Can you pull out each line of the data below that includes the word "Measure"?

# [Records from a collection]
★ ★ ★
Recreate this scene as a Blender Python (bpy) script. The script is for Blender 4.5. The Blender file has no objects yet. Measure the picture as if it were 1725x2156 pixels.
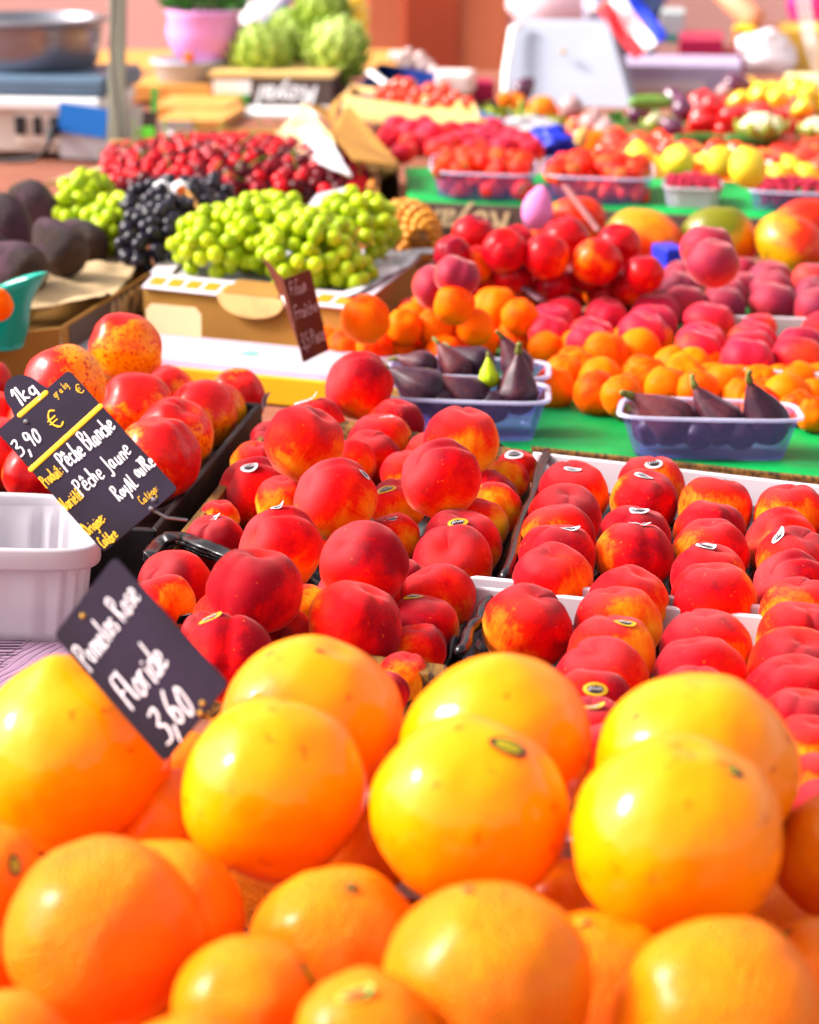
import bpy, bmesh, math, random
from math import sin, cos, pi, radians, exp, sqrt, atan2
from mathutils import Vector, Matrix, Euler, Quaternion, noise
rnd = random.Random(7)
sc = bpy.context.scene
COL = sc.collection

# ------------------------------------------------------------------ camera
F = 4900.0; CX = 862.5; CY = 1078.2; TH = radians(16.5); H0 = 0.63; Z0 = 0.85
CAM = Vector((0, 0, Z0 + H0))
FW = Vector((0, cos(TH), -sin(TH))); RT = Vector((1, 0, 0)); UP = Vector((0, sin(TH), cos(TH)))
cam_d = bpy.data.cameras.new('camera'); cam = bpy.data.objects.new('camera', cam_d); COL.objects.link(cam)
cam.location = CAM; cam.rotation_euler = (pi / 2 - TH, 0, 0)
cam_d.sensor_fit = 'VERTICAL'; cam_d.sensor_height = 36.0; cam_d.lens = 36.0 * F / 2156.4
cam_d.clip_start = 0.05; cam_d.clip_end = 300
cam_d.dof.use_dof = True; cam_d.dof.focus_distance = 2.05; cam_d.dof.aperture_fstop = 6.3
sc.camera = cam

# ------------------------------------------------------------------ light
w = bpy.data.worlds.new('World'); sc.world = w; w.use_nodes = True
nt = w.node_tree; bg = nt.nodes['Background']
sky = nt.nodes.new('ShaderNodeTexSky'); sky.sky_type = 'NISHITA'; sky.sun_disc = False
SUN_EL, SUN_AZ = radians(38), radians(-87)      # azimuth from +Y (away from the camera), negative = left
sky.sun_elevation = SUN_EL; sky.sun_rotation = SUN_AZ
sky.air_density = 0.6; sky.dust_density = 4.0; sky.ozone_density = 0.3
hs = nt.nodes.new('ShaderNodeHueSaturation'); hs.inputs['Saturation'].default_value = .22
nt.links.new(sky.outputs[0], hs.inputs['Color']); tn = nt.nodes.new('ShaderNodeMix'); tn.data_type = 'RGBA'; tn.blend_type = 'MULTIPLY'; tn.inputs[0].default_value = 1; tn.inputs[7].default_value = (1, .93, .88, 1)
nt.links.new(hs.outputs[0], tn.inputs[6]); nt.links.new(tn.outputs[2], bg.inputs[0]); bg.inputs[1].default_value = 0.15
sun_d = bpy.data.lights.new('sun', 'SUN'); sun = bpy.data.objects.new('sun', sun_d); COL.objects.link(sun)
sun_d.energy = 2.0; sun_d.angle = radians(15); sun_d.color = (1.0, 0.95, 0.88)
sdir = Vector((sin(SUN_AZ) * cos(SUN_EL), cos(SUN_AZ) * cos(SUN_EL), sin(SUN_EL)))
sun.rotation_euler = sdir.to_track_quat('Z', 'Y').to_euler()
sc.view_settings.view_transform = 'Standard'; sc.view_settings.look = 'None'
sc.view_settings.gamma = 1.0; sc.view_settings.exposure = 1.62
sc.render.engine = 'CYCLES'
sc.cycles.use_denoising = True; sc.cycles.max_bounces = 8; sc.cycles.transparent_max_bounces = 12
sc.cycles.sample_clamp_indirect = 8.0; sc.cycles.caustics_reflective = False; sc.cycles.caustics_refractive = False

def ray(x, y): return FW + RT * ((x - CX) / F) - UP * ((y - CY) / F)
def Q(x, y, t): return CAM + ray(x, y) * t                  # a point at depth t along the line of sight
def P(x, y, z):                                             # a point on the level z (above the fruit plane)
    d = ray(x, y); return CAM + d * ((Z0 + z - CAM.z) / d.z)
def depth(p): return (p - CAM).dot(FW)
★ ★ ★
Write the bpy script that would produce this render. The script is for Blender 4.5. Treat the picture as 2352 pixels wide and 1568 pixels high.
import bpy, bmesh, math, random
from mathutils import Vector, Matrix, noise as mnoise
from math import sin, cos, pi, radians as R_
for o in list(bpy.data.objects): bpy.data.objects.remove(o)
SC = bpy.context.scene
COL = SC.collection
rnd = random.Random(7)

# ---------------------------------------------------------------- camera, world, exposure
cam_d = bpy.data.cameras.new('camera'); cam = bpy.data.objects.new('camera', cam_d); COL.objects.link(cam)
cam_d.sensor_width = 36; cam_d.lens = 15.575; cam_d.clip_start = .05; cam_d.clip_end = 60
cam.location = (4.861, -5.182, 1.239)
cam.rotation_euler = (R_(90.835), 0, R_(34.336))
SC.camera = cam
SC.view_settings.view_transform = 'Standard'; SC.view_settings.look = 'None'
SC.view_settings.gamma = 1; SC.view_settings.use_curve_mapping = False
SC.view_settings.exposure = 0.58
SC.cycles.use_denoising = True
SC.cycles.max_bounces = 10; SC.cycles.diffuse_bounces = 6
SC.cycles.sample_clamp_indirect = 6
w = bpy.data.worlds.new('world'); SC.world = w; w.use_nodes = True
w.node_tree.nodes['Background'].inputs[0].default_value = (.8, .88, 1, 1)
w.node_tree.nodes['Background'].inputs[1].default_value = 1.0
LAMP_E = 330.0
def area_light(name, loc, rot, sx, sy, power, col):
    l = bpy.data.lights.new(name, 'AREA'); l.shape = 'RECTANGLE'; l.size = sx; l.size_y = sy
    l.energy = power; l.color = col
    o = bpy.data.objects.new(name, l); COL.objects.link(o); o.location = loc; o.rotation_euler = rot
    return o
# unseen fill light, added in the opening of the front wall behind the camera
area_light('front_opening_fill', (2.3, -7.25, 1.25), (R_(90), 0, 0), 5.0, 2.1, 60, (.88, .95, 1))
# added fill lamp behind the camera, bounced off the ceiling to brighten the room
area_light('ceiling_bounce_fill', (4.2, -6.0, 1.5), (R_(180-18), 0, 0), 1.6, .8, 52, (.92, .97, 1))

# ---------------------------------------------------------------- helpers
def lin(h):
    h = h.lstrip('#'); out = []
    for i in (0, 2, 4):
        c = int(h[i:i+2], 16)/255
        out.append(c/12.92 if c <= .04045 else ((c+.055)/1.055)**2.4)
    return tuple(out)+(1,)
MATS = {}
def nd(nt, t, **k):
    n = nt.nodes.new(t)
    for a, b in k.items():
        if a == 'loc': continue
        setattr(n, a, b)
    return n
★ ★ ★
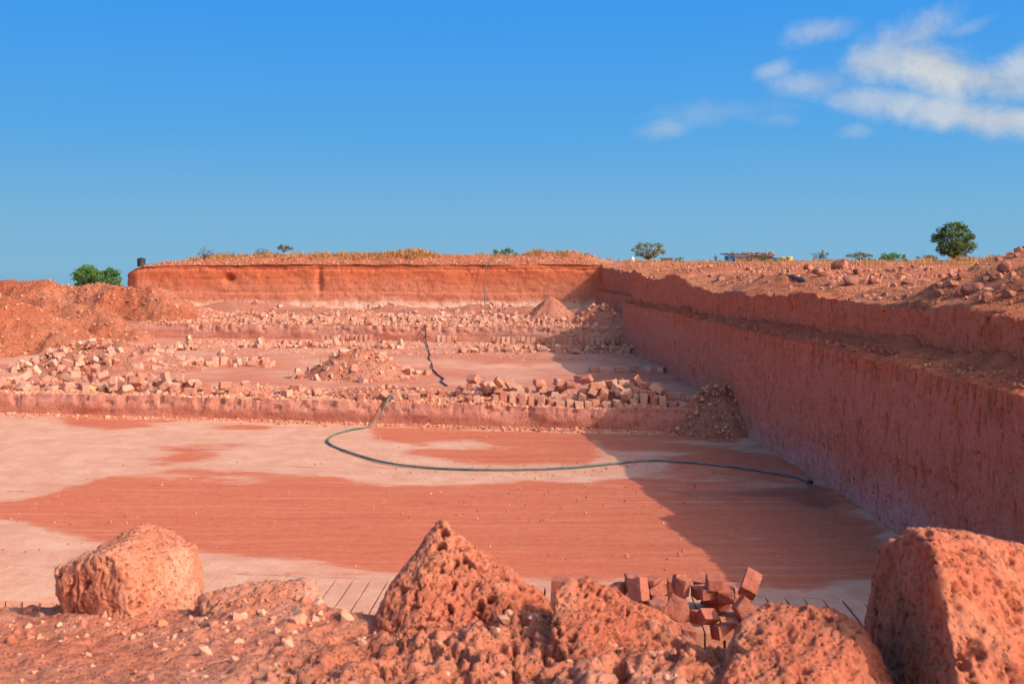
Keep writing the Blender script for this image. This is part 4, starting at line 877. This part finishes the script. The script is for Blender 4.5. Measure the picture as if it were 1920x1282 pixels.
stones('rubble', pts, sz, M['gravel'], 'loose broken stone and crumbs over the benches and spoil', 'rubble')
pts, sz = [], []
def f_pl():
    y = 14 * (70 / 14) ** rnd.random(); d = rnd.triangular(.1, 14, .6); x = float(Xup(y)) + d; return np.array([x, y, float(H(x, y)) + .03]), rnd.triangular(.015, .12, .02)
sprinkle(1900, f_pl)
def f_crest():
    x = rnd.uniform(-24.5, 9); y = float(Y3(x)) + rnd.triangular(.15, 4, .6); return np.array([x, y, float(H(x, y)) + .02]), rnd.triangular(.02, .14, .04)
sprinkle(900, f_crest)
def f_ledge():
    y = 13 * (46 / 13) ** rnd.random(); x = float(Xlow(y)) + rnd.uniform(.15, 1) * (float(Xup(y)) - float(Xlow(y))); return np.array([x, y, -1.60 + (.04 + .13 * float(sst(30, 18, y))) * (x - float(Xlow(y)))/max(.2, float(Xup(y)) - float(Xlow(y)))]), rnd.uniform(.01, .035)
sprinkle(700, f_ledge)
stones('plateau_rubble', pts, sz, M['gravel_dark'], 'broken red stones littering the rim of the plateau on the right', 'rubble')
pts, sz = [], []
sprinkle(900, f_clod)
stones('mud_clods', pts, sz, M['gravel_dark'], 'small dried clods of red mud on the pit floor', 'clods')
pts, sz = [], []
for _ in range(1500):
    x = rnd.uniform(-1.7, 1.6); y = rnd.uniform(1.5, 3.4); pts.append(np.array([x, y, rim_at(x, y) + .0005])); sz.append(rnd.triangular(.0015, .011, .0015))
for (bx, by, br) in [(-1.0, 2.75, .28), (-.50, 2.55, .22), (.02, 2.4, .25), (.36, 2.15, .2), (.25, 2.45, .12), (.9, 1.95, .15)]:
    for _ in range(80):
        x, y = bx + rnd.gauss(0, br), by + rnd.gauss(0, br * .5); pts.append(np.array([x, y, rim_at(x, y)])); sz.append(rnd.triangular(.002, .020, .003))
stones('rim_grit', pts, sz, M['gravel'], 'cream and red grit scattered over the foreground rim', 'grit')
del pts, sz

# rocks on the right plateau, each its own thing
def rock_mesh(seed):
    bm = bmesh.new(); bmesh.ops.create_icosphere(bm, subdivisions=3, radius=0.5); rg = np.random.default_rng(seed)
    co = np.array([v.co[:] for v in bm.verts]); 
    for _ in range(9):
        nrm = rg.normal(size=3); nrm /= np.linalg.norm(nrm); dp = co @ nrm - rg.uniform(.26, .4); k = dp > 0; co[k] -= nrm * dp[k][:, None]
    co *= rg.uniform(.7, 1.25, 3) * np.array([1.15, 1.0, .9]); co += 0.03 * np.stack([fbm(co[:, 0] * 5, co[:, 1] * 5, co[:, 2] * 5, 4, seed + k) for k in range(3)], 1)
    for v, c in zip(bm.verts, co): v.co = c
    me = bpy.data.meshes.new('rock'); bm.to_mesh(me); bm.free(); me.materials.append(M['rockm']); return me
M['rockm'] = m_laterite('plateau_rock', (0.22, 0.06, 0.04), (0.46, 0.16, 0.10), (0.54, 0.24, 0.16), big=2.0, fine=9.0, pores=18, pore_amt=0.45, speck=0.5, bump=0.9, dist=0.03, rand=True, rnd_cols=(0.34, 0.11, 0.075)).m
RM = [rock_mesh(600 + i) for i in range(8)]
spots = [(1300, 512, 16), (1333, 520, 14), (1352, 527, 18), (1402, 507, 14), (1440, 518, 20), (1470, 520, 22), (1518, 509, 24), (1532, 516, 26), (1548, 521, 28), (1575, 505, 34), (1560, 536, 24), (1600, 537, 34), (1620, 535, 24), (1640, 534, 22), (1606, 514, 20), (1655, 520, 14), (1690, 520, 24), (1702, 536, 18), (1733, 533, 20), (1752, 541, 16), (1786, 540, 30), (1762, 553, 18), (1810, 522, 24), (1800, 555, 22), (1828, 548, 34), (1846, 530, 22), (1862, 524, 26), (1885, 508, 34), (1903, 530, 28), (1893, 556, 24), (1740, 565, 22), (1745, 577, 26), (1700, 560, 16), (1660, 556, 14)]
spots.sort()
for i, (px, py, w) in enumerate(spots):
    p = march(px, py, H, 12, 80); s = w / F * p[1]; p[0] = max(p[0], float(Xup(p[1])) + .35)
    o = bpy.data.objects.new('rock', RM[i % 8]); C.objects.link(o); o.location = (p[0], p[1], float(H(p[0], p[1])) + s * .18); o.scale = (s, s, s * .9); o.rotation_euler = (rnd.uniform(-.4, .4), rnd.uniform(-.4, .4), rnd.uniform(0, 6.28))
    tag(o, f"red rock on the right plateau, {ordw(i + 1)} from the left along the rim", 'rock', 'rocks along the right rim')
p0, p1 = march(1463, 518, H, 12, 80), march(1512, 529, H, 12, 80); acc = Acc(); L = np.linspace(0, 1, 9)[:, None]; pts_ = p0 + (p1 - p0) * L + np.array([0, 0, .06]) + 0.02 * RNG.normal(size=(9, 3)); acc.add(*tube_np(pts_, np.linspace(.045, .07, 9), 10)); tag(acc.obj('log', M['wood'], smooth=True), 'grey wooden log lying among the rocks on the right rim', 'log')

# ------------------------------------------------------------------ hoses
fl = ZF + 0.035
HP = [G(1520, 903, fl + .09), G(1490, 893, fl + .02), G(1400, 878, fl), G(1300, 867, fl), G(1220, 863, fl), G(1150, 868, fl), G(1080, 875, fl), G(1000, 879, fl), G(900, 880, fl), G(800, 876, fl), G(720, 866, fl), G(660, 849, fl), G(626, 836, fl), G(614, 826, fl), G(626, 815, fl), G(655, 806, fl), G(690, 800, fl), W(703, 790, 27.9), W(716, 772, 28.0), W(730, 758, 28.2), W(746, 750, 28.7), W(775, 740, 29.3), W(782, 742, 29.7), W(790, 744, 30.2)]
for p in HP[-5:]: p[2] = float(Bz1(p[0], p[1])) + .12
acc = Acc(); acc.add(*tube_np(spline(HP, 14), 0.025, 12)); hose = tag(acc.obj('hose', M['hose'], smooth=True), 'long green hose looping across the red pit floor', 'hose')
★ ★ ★
# [RESPONSE TO THIS TASK]
Recreate this scene as a Blender Python (bpy) script. The script is for Blender 4.5. The Blender file has no objects yet. Measure the picture as if it were 1725x2156 pixels.
Keep writing the Blender script for this image. This is part 4, starting at line 877. This part finishes the script. The script is for Blender 4.5. Measure the picture as if it were 1920x1282 pixels.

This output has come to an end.